Back in high school, I used to pull handwriting pranks on my teachers. I would start my essay using one style, let’s say all round and bouncy, and continue on the second page using a completely different style, say, a very low and straight one. Not one of the teachers ever said anything about that. Obviously, it wasn’t as funny as I thought. Maybe they didn’t think my ever-changing style had anything to do with an unstable mind, which I am positive Hercule Poirot or Sherlock Holmes would have deducted. Wrongly, obviously, but still.

Handwriting used to be a sign of the personality. A text line moving upward signaled that the person who wrote it was positive. You could always tell the generation of the writer just by looking at their hand writing. I used to think my mother was kind of cool when she wrote her first name using a big lowercase a, instead of the proper capital A. My father used to take pride in his neat writing and when I see his writing now, I get a little sad, but I tell myself that he, too, has been typing too much.

Bottom line: These days, the only thing I write in cursive, is my name when I charge something on my credit card. And that’s just gotta end.

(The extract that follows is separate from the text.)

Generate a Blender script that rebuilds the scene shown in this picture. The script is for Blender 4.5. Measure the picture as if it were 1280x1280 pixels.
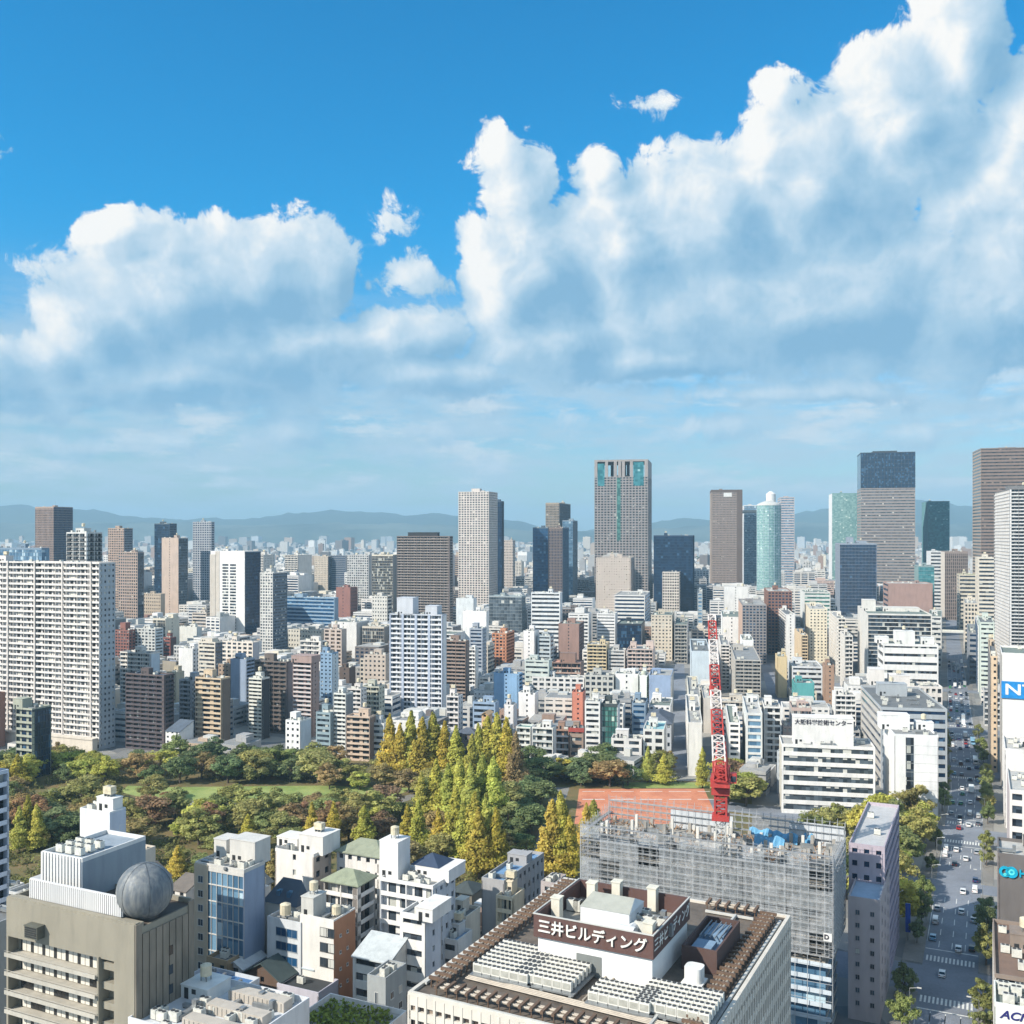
import bpy, math, random
import numpy as np
from mathutils import Vector, Matrix

for _o in list(bpy.data.objects):
    bpy.data.objects.remove(_o, do_unlink=True)
scene = bpy.context.scene
COL = scene.collection
RAD = math.radians

# ------------------------------------------------------------------ camera
FPX, HORIZ, CAM_H = 1270.0, 668.0, 120.0
cam_data = bpy.data.cameras.new("camera")
cam = bpy.data.objects.new("camera", cam_data)
COL.objects.link(cam)
cam.location = (0, 0, CAM_H)
cam.rotation_euler = (RAD(90), 0, 0)
cam_data.sensor_width = 36
cam_data.lens = 36 * FPX / 1280
cam_data.shift_y = (HORIZ - 640) / 1280
cam_data.clip_start = 1
cam_data.clip_end = 80000
scene.camera = cam

# ------------------------------------------------------------------ sun and exposure
SUN_SIDE, SUN_EL = RAD(60), RAD(36)      # sun stands behind the viewer, round to the left
to_sun = Vector((-math.sin(SUN_SIDE) * math.cos(SUN_EL), -math.cos(SUN_SIDE) * math.cos(SUN_EL), math.sin(SUN_EL)))
sun_data = bpy.data.lights.new("sun", 'SUN')
sun_data.energy = 4.5
sun_data.angle = RAD(0.5)
sun_data.color = (1.0, 0.92, 0.80)
sun = bpy.data.objects.new("sun", sun_data)
COL.objects.link(sun)
sun.rotation_euler = to_sun.to_track_quat('Z', 'Y').to_euler()
sun.location = to_sun * 500
vs = scene.view_settings
vs.view_transform = 'Standard'
vs.look = 'None'
vs.exposure = 0.6
vs.gamma = 1.0
vs.use_curve_mapping = False

# ------------------------------------------------------------------ node helper
class NT:
    """a few shorthands for writing node trees"""
    def __init__(s, tree):
        s.t = tree
    def n(s, kind, **kw):
        nd = s.t.nodes.new(kind)
        for k, v in kw.items():
            setattr(nd, k, v)
        return nd
    def put(s, sock, v):
        if isinstance(v, bpy.types.NodeSocket):
            s.t.links.new(v, sock)
        elif v is not None:
            sock.default_value = v
    def m(s, op, a, b=None, c=None, clamp=False):
        nd = s.n('ShaderNodeMath', operation=op, use_clamp=clamp)
        for i, v in enumerate((a, b, c)):
            s.put(nd.inputs[i], v)
        return nd.outputs[0]
    def v(s, op, a, b=None, sc=None):
        nd = s.n('ShaderNodeVectorMath', operation=op)
        s.put(nd.inputs[0], a)
        if b is not None:
            s.put(nd.inputs[1], b)
        if sc is not None:
            s.put(nd.inputs[3], sc)
        return nd.outputs['Value'] if op in ('LENGTH', 'DOT_PRODUCT', 'DISTANCE') else nd.outputs[0]
    def rng(s, v, a, b, c=0.0, d=1.0, smooth=False):
        nd = s.n('ShaderNodeMapRange', clamp=True, interpolation_type='SMOOTHSTEP' if smooth else 'LINEAR')
        for i, x in enumerate((v, a, b, c, d)):
            s.put(nd.inputs[i], x)
        return nd.outputs[0]
    def mix(s, f, a, b, blend='MIX'):
        nd = s.n('ShaderNodeMix', data_type='RGBA', blend_type=blend)
        s.put(nd.inputs[0], f); s.put(nd.inputs[6], a); s.put(nd.inputs[7], b)
        return nd.outputs[2]
    def comb(s, x, y, z):
        nd = s.n('ShaderNodeCombineXYZ')
        for i, v in enumerate((x, y, z)):
            s.put(nd.inputs[i], v)
        return nd.outputs[0]
    def noise(s, vec, scale, detail=2, rough=0.5, dim='3D', dist=0.0, out=0):
        nd = s.n('ShaderNodeTexNoise', noise_dimensions=dim)
        s.put(nd.inputs['Vector'], vec)
        nd.inputs['Scale'].default_value = scale
        nd.inputs['Detail'].default_value = detail
        nd.inputs['Roughness'].default_value = rough
        nd.inputs['Distortion'].default_value = dist
        return nd.outputs[out]

def rgb(r, g, b):
    """sRGB 0-255 to linear"""
    f = lambda c: (c / 255 / 12.92) if c / 255 <= 0.04045 else ((c / 255 + 0.055) / 1.055) ** 2.4
    return (f(r), f(g), f(b), 1.0)

# ------------------------------------------------------------------ world: sky and clouds, laid out by compass bearing and elevation
world = bpy.data.worlds.new("World")
scene.world = world
world.use_nodes = True
wt = world.node_tree
wt.nodes.clear()

def azel(px, py):
    x, z = (px - 640) / FPX, (HORIZ - py) / FPX
    return math.degrees(math.atan(x)), math.degrees(math.atan2(z, math.hypot(1, x)))

def px_size(px, py, rx, ry):
    a0, e0 = azel(px - rx, py); a1, e1 = azel(px + rx, py)
    b0, f0 = azel(px, py + ry); b1, f1 = azel(px, py - ry)
    return (a1 - a0) / 2, (f1 - f0) / 2

# cumulus banks: centre, half width, half height (as seen from the tower), weight
BANKS = [
    # western bank
    (220, 378, 175, 112, 1.15), (112, 428, 95, 80, 1.0), (30, 452, 66, 44, .8), (310, 352, 140, 84, .95), (385, 345, 60, 66, .75),
    (145, 292, 70, 30, .55), (300, 440, 260, 72, .9), (-70, 470, 150, 60, .9), (200, 470, 340, 46, .8),
    # saddle between the banks
    (512, 420, 108, 44, .7), (530, 470, 140, 34, .7), (508, 345, 46, 24, .26), (480, 280, 26, 14, .12), (388, 449, 17, 13, .5),
    (305, 408, 26, 10, .35),
    # eastern bank
    (652, 348, 80, 112, 1.1), (680, 430, 92, 66, 1.0), (640, 235, 44, 70, .6), (616, 190, 26, 36, .45), (735, 207, 40, 30, .6),
    (765, 315, 110, 100, 1.0), (885, 285, 150, 115, 1.1), (1010, 240, 140, 122, 1.1), (1125, 155, 105, 120, 1.1), (1195, 55, 62, 96, .9),
    (1310, 230, 170, 160, 1.1), (1010, 385, 370, 100, 1.2), (1260, 380, 210, 110, 1.2), (985, 112, 30, 28, .42), (812, 130, 26, 14, .14),
    (800, 448, 240, 34, .8),
    # long low bar under the eastern bank
    (1020, 492, 260, 20, .34), (1270, 512, 70, 18, .32), (560, 540, 70, 24, .3), (350, 545, 90, 20, .3), (495, 574, 50, 18, .28), (130, 552, 100, 18, .26), (395, 576, 40, 12, .24), (720, 520, 60, 18, .22), (860, 545, 110, 16, .22), (650, 582, 70, 12, .2), (1120, 540, 110, 14, .22), (230, 548, 40, 16, .28), (305, 500, 200, 24, .3), (60, 480, 120, 40, .6),
]

def build_field(name, octaves, voct):
    g = bpy.data.node_groups.new(name, 'ShaderNodeTree')
    g.interface.new_socket("P", in_out='INPUT', socket_type='NodeSocketVector')
    g.interface.new_socket("D", in_out='OUTPUT', socket_type='NodeSocketFloat')
    g.interface.new_socket("Soft", in_out='OUTPUT', socket_type='NodeSocketFloat')
    q = NT(g)
    gi, go = q.n('NodeGroupInput'), q.n('NodeGroupOutput')
    P = gi.outputs[0]
    warp = q.v('SUBTRACT', q.noise(P, 0.17, 2, 0.55, dim='2D', out=1), (0.5, 0.5, 0.5))
    pw = q.n('ShaderNodeVectorMath', operation='MULTIPLY_ADD')
    q.put(pw.inputs[0], warp); pw.inputs[1].default_value = (3.4, 2.2, 0.0); q.put(pw.inputs[2], P)
    PW = pw.outputs[0]
    acc = None
    for (cx, cy, rx, ry, wgt) in BANKS:
        a, e = azel(cx, cy)
        ra, re = px_size(cx, cy, rx, ry)
        d = q.n('ShaderNodeVectorMath', operation='MULTIPLY_ADD')
        q.put(d.inputs[0], PW); d.inputs[1].default_value = (1 / ra, 1 / re, 0); d.inputs[2].default_value = (-a / ra, -e / re, 0)
        h = q.m('MULTIPLY_ADD', q.v('LENGTH', d.outputs[0]), -1.5 * wgt, 1.5 * wgt)
        acc = h if acc is None else q.m('SMOOTH_MAX', acc, h, 0.12)
    # elsewhere round the sky: unseen scattered fair weather cloud, thickened for whiter fill light
    sep = q.n('ShaderNodeSeparateXYZ'); g.links.new(P, sep.inputs[0])
    away = q.rng(q.m('ABSOLUTE', sep.outputs[0]), 34, 50)
    gen = q.m('MULTIPLY_ADD', q.noise(P, 0.06, 1, 0.5, dim='2D'), 2.4, -1.0)
    gen = q.m('SUBTRACT', gen, q.m('SUBTRACT', 1.0, away))
    acc = q.m('MAXIMUM', acc, gen)
    n1 = q.noise(P, 0.40, octaves, 0.67, dim='2D', dist=0.35)
    vo = q.n('ShaderNodeTexVoronoi', feature='SMOOTH_F1', normalize=True, voronoi_dimensions='2D')
    va = q.n('ShaderNodeVectorMath', operation='MULTIPLY_ADD')
    q.put(va.inputs[0], warp); va.inputs[1].default_value = (2, 2, 0); q.put(va.inputs[2], P)
    g.links.new(va.outputs[0], vo.inputs['Vector'])
    vo.inputs['Scale'].default_value = 0.5
    vo.inputs['Detail'].default_value = voct
    vo.inputs['Roughness'].default_value = 0.55
    vo.inputs['Lacunarity'].default_value = 2.3
    vo.inputs['Smoothness'].default_value = 0.4
    n2 = q.m('SUBTRACT', 0.42, vo.outputs['Distance'])
    det = q.m('ADD', q.m('MULTIPLY', q.m('SUBTRACT', n1, 0.5), 1.25), q.m('MULTIPLY', n2, 0.60))
    g.links.new(q.m('ADD', acc, det), go.inputs[0])
    g.links.new(q.m('ADD', acc, q.m('MULTIPLY', det, 0.35)), go.inputs[1])
    return g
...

In the last three months, I’ve seen two things that have also prompted me to go retro with this. First, during a broadcast of an outdoor hockey game in the Swedish Elitserien, the announcer mentioned how in the old days, when all games were played outdoors, it was important to bring a pencil, instead of a pen, because a pencil never froze. Made sense. And then, at the Olympics, I saw ESPN’s Scott Burnside – excellent NHL writer – walk around the press tribune with a pen behind his ear, truly old school. And said to myself, “yeah, try doing that with an iPad.”

So, I’m doing this. This is the new me. From now on, I am that pencil guy. And I like my pencils. I bought a pencil sharpener that now sits next to my desk, with my pencil holder, a wooden cradle that looks like a Viking ship. I have a set of black “Penguin classics” pencils, with titles and authors of famous books, and I also bought a set of yellow, school pencils. I carry my notebook with me everywhere, and try to think of stuff to jot down in that authory, note-taking style. What the old literary heavyweights like Elmore Leonard never say when they brag about writing their books in longhand is that editing is tough.

I’ve been writing this in bits and pieces over the course of 4-5 days and don’t actually have any idea of what I’ve got.

Except a cramp in my hand.

4 thoughts on “The hand that moves the pencil

  1. The Swedish hockey announcer story reminded me of the old story about the American development of the "space pen", which could write in low pressure environments. The Russians, the story goes, forewent the multimillion dollar development of a space pen, and used pencils.

    Snopes reports the story is false (http://www.snopes.com/busin…), but all the lessons that can be drawn from it are true.

    Nice piece as usual.

  2. Second story: I have a few nice pens, but during a retro phase a few years ago began to covet Rotring pens. I convinced my father to give me an old Rotring ballpoint of his (sitting next to me now as I type this), but I also wanted a rollerball. They don’t make them anymore. I searched high and low on the Internet, no luck. Then, in Taipei, I stopped in a bookstore and asked. The absolute last Rotring rollerball in Taiwan (and possibly the world) was at their other branch, and if I could come back, they’d get it for me. So I did, and they did, and that one’s here as well.

  3. I lost my handwriting for a while, when I worked at Microsoft, and everyone (including me) brought computers to the meetings for notes (and, I’m sad to say, for the possibility to e-mail and TCOB, which made the meetings a lot longer.)

    When I left the company, I immediately started taking notes by hand again. I like how the handwriting changes through life, like persons do.